**Written task**:
From the entries that follow, reproduce exactly and only the lines from the line with "Write the three.js" to the line with "ADDITION, SUBTRACTION, INTERSECTION", endpoints included.
---
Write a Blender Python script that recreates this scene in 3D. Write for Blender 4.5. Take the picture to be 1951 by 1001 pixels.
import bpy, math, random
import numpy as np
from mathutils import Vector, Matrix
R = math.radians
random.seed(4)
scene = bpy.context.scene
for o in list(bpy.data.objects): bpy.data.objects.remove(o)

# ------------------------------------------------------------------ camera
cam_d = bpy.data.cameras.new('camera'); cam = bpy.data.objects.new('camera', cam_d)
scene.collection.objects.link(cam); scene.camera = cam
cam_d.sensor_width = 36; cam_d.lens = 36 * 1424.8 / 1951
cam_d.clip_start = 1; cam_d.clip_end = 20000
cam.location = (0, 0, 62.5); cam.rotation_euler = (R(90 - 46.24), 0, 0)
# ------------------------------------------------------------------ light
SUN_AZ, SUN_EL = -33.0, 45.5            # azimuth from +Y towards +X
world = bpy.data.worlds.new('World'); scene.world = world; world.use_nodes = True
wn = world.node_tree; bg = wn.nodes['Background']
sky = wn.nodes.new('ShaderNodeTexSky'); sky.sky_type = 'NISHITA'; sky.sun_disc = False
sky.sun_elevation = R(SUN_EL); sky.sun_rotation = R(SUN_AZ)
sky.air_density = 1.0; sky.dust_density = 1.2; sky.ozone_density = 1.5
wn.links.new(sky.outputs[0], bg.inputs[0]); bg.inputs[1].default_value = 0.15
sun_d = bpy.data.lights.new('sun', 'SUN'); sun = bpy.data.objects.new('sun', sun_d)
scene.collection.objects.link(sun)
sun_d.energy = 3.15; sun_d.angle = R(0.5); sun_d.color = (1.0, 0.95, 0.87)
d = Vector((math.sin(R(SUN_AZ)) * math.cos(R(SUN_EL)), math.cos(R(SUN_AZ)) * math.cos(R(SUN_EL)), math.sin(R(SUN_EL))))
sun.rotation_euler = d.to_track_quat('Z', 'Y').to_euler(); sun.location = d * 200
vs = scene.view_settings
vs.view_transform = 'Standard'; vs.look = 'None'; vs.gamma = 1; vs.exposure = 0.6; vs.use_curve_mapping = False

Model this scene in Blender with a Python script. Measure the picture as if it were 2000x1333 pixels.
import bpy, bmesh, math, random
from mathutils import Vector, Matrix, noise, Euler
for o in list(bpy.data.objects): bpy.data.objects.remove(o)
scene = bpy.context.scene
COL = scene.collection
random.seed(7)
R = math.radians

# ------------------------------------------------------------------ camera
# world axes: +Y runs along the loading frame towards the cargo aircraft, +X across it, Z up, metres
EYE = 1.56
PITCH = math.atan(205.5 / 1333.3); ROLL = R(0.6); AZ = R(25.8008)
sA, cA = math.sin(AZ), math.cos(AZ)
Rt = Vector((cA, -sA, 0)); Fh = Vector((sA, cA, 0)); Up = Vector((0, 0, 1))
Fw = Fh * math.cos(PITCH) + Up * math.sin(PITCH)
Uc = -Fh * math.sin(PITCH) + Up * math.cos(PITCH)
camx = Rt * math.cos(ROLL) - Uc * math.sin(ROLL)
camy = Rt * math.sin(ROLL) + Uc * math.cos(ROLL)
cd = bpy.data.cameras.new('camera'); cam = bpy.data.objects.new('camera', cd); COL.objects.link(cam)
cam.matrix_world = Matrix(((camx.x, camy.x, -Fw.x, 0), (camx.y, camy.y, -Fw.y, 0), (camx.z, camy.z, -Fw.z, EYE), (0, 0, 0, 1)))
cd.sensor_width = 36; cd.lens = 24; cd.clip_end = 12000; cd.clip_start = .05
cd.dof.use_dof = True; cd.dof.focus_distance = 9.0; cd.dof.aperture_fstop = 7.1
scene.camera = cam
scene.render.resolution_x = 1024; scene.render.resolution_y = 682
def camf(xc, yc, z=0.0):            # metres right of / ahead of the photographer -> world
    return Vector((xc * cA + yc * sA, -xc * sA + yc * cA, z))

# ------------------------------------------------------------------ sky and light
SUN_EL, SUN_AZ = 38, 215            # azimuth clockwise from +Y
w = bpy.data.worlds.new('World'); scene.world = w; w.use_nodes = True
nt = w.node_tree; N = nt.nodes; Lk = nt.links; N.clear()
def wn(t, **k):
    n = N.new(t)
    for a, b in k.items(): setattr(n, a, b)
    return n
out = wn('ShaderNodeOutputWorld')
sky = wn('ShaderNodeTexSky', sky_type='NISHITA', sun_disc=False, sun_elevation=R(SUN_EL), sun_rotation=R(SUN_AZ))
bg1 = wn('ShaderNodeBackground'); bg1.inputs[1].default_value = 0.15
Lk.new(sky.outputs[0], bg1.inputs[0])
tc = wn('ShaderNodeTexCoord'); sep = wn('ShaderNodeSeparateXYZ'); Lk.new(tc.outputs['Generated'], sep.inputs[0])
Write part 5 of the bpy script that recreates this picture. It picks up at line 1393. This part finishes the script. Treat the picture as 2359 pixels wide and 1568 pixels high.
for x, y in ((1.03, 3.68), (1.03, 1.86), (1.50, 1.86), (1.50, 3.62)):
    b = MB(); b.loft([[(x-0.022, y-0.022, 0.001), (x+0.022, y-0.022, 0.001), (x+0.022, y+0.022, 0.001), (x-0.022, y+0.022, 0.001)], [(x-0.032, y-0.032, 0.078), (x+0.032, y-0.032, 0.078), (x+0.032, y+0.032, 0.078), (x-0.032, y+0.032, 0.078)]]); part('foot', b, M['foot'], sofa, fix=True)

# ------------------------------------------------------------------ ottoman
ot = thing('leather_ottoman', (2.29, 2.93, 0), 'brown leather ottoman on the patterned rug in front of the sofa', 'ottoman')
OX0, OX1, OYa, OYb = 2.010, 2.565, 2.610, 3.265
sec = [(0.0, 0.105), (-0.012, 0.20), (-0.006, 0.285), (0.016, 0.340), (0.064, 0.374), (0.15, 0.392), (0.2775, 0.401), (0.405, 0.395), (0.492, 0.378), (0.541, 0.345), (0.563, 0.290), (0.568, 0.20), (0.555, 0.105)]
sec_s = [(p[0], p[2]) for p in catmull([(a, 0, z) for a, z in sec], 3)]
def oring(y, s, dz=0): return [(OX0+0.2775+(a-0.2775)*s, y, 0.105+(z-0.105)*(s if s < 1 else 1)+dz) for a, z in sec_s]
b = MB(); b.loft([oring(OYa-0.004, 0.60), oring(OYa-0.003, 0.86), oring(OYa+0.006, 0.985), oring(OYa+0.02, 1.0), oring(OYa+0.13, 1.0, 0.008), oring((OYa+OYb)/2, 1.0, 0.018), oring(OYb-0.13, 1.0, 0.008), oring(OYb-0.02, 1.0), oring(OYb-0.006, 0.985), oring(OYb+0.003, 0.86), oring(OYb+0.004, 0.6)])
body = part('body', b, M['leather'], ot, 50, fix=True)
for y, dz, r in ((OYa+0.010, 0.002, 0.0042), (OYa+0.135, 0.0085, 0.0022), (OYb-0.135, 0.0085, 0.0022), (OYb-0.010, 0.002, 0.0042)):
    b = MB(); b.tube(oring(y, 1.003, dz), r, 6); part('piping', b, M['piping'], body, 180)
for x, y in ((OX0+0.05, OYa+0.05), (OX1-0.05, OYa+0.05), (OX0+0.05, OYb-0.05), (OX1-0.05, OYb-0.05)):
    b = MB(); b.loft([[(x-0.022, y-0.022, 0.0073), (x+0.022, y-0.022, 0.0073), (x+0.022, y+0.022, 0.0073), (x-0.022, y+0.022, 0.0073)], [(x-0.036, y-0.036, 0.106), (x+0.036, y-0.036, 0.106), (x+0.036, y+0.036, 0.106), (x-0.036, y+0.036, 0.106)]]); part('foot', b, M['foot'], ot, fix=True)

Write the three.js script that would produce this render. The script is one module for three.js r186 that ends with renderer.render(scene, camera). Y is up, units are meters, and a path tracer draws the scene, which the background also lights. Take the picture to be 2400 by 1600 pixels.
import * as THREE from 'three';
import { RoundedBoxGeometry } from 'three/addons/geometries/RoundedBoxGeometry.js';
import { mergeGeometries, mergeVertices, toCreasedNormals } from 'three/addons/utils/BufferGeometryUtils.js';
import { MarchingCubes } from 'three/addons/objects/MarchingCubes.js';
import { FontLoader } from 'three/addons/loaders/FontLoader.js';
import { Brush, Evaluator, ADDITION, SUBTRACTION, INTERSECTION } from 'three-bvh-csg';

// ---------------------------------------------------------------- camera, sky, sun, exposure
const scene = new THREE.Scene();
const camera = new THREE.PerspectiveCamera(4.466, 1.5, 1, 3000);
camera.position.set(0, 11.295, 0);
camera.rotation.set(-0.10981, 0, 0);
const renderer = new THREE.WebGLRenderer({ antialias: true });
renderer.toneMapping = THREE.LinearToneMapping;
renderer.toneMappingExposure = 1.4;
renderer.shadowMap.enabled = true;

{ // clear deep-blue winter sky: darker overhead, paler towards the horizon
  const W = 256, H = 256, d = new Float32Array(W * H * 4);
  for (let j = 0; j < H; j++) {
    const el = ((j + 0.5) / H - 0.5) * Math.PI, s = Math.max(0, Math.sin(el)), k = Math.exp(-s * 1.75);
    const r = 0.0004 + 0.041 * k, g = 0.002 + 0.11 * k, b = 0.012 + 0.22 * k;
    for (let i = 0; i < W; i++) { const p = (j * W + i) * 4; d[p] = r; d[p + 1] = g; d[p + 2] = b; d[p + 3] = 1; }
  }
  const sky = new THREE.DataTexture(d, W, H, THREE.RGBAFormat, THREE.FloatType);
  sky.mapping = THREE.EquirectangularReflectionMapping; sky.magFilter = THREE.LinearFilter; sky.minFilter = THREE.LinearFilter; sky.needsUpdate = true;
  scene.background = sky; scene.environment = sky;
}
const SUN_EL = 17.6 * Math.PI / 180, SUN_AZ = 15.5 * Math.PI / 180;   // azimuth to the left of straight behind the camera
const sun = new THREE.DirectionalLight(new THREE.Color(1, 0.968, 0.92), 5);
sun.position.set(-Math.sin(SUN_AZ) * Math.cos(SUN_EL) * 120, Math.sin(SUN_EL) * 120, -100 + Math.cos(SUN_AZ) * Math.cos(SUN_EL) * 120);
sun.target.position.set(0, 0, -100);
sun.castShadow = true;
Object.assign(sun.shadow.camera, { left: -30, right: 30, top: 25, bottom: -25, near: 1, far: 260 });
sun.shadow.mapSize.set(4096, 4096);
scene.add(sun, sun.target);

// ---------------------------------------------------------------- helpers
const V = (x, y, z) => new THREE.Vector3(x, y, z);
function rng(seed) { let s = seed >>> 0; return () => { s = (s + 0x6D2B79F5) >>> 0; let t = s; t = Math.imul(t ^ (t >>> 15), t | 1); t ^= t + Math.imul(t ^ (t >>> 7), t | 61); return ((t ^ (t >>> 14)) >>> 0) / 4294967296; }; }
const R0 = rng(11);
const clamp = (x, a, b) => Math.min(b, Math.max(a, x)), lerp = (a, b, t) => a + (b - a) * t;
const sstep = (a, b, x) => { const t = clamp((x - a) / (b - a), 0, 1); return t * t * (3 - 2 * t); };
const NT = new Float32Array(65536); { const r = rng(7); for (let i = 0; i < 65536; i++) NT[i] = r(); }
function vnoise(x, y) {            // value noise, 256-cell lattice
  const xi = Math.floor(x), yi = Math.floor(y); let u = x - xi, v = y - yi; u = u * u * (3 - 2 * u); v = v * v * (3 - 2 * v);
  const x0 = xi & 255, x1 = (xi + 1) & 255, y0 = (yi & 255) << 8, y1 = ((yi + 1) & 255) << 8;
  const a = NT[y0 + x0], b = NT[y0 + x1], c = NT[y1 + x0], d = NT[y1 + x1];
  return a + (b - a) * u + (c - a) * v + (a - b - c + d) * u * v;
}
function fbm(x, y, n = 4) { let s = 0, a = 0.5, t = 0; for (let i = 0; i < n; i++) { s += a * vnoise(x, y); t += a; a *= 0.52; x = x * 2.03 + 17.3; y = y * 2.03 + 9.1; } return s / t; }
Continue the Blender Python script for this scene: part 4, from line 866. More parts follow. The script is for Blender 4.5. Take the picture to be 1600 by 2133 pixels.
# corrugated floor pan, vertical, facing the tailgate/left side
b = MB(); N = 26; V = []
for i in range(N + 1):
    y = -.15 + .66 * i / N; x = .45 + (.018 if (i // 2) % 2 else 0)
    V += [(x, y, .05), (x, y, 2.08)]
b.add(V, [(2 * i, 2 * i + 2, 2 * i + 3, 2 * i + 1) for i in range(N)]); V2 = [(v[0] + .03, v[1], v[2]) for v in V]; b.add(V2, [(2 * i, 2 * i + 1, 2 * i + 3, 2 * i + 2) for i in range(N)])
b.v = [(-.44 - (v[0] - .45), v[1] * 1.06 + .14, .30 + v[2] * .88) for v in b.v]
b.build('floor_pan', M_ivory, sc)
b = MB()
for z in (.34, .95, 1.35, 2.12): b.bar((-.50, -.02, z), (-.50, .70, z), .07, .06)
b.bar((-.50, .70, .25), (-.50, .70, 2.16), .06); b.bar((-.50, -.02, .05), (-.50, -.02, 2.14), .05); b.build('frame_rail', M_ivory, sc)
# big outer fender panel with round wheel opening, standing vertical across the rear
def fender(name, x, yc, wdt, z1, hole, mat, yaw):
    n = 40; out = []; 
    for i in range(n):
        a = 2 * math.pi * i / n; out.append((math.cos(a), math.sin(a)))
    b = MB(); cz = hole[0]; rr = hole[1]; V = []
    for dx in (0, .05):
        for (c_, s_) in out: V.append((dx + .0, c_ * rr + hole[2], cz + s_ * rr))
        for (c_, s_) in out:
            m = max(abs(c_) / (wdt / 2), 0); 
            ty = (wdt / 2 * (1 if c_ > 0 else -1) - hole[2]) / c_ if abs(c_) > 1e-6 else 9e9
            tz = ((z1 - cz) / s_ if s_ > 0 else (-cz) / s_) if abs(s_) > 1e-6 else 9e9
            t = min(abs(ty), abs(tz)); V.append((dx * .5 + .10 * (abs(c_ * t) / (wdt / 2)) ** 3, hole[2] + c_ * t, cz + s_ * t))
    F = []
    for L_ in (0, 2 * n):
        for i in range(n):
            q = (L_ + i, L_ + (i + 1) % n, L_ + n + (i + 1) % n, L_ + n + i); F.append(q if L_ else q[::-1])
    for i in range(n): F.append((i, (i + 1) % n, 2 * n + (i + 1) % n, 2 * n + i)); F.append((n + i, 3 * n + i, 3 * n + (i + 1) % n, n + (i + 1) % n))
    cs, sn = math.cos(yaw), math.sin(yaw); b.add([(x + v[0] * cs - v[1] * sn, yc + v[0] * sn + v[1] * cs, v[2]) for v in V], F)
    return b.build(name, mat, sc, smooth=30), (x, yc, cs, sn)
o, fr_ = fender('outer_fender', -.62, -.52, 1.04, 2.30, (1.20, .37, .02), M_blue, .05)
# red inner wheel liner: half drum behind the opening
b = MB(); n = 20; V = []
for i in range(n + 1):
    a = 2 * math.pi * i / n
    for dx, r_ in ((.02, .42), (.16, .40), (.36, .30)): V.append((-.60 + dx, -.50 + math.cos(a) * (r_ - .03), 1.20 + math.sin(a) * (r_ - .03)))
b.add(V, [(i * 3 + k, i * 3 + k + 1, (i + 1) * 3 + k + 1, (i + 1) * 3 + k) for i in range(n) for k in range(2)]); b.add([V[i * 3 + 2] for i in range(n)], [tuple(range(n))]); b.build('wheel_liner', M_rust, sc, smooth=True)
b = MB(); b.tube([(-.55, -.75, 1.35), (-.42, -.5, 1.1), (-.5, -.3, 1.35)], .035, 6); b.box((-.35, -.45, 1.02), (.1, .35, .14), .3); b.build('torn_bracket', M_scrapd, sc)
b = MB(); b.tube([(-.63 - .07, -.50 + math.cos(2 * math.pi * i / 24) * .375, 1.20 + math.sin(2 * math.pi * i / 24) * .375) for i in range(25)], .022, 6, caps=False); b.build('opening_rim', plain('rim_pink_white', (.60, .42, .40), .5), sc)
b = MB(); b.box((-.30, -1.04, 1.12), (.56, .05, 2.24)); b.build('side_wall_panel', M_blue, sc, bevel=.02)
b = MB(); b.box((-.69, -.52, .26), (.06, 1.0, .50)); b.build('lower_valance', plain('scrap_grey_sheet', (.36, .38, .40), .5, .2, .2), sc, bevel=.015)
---
**Result**:
Write the three.js script that would produce this render. The script is one module for three.js r186 that ends with renderer.render(scene, camera). Y is up, units are meters, and a path tracer draws the scene, which the background also lights. Take the picture to be 2400 by 1600 pixels.
import * as THREE from 'three';
import { RoundedBoxGeometry } from 'three/addons/geometries/RoundedBoxGeometry.js';
import { mergeGeometries, mergeVertices, toCreasedNormals } from 'three/addons/utils/BufferGeometryUtils.js';
import { MarchingCubes } from 'three/addons/objects/MarchingCubes.js';
import { FontLoader } from 'three/addons/loaders/FontLoader.js';
import { Brush, Evaluator, ADDITION, SUBTRACTION, INTERSECTION } from 'three-bvh-csg';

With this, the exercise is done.